### EXCERPTED DATA
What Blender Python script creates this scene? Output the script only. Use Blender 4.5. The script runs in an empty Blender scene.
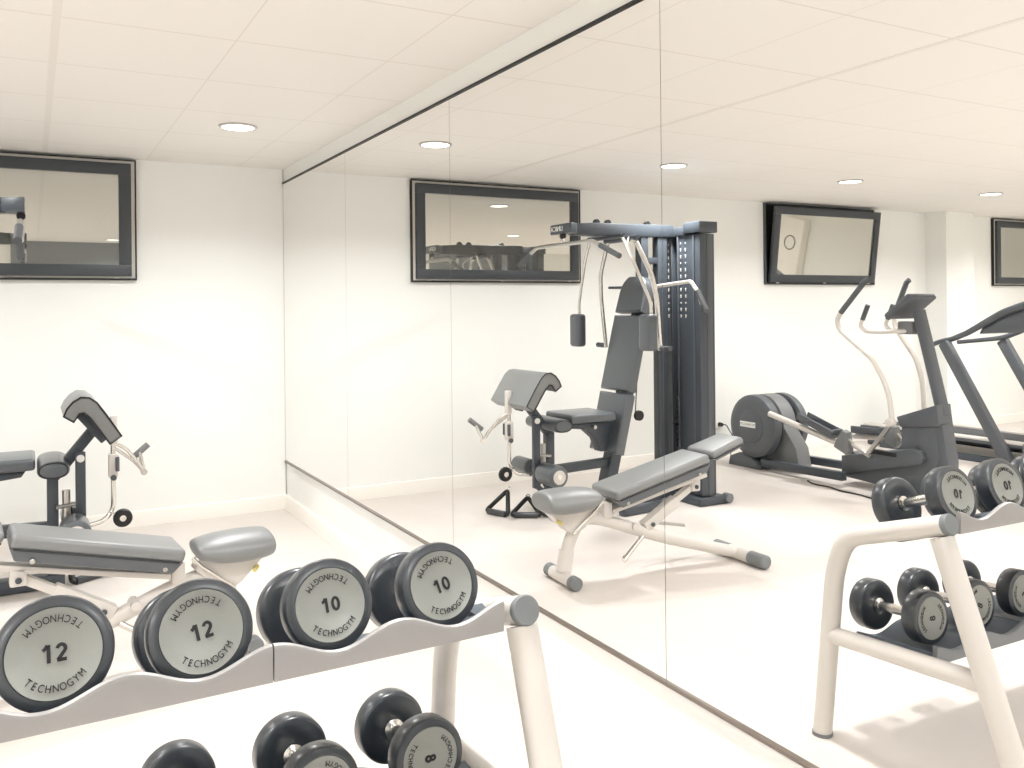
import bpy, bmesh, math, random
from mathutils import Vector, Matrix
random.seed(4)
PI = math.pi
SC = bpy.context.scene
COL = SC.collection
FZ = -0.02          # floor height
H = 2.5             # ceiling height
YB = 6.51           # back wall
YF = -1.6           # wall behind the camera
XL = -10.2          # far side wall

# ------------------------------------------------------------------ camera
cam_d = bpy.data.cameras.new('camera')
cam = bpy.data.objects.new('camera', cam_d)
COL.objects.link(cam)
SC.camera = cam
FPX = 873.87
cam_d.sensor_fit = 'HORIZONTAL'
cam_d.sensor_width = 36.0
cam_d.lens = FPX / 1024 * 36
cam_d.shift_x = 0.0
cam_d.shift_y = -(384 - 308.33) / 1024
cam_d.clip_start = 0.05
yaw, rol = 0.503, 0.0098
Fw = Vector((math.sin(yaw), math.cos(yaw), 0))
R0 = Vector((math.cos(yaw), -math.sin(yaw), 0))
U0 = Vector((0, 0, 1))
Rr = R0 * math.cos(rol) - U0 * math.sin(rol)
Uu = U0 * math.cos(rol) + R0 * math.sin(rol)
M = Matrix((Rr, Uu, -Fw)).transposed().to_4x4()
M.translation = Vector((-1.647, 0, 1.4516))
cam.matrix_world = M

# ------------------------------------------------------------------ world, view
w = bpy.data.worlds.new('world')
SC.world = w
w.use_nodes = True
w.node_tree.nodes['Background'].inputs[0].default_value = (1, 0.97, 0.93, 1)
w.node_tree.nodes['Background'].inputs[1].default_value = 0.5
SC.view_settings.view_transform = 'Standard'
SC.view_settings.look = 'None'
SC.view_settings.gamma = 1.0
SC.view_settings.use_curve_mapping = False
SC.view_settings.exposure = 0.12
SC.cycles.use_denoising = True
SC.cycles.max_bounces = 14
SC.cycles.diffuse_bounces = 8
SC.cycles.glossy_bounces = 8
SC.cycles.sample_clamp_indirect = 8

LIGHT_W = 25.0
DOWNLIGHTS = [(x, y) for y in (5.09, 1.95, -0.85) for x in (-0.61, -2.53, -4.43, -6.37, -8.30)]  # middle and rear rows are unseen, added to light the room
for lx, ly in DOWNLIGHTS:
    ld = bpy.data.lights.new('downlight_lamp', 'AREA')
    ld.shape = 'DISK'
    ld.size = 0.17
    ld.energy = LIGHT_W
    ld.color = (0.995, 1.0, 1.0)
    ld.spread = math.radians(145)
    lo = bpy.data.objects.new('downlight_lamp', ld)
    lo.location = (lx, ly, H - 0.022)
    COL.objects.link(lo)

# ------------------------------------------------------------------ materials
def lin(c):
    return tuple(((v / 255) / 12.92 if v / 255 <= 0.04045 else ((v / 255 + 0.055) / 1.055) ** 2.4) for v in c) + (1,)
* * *
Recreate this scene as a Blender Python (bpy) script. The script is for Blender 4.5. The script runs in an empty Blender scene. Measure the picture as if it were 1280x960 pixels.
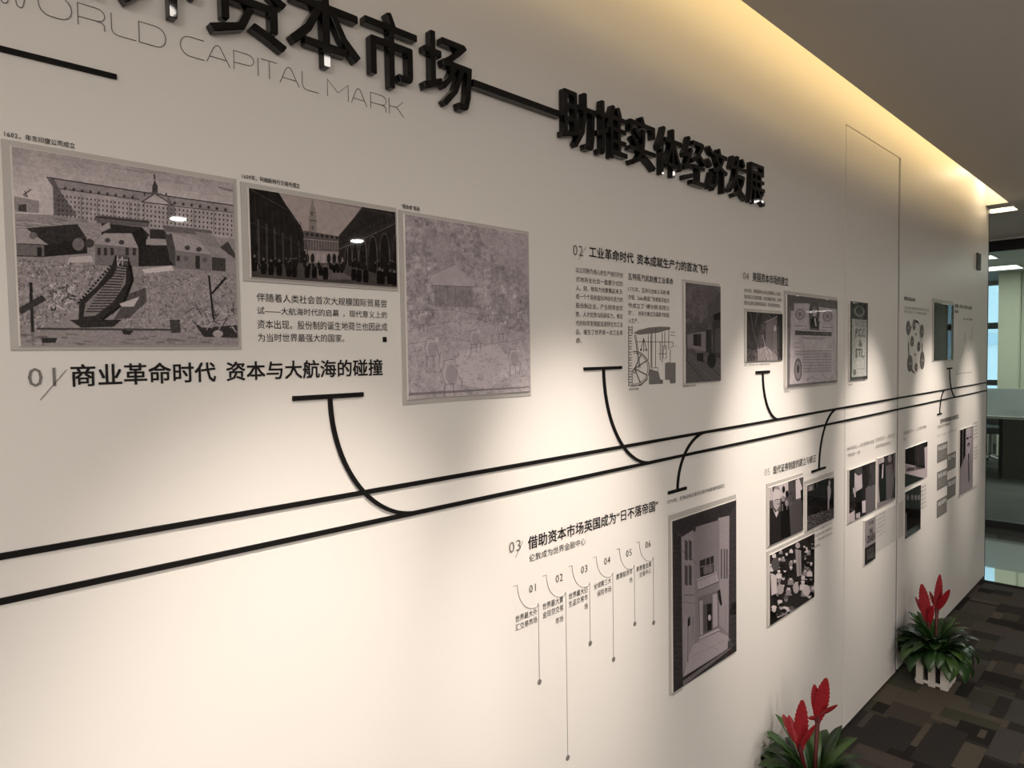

### WHAT TO WORK ON
What lines above run from the one with "What Blender Python" to the one with "SC.cycles.sample_clamp_indirect = 8"? Give them again exactly, ends included, and leave the pictures out.

### FULL OUTPUT
What Blender Python script creates this scene? Output the script only. Use Blender 4.5. The script runs in an empty Blender scene.
import bpy, bmesh, math, random
from mathutils import Vector, Matrix
random.seed(4)
PI = math.pi
SC = bpy.context.scene
COL = SC.collection
FZ = -0.02          # floor height
H = 2.5             # ceiling height
YB = 6.51           # back wall
YF = -1.6           # wall behind the camera
XL = -10.2          # far side wall

# ------------------------------------------------------------------ camera
cam_d = bpy.data.cameras.new('camera')
cam = bpy.data.objects.new('camera', cam_d)
COL.objects.link(cam)
SC.camera = cam
FPX = 873.87
cam_d.sensor_fit = 'HORIZONTAL'
cam_d.sensor_width = 36.0
cam_d.lens = FPX / 1024 * 36
cam_d.shift_x = 0.0
cam_d.shift_y = -(384 - 308.33) / 1024
cam_d.clip_start = 0.05
yaw, rol = 0.503, 0.0098
Fw = Vector((math.sin(yaw), math.cos(yaw), 0))
R0 = Vector((math.cos(yaw), -math.sin(yaw), 0))
U0 = Vector((0, 0, 1))
Rr = R0 * math.cos(rol) - U0 * math.sin(rol)
Uu = U0 * math.cos(rol) + R0 * math.sin(rol)
M = Matrix((Rr, Uu, -Fw)).transposed().to_4x4()
M.translation = Vector((-1.647, 0, 1.4516))
cam.matrix_world = M

# ------------------------------------------------------------------ world, view
w = bpy.data.worlds.new('world')
SC.world = w
w.use_nodes = True
w.node_tree.nodes['Background'].inputs[0].default_value = (1, 0.97, 0.93, 1)
w.node_tree.nodes['Background'].inputs[1].default_value = 0.5
SC.view_settings.view_transform = 'Standard'
SC.view_settings.look = 'None'
SC.view_settings.gamma = 1.0
SC.view_settings.use_curve_mapping = False
SC.view_settings.exposure = 0.12
SC.cycles.use_denoising = True
SC.cycles.max_bounces = 14
SC.cycles.diffuse_bounces = 8
SC.cycles.glossy_bounces = 8
SC.cycles.sample_clamp_indirect = 8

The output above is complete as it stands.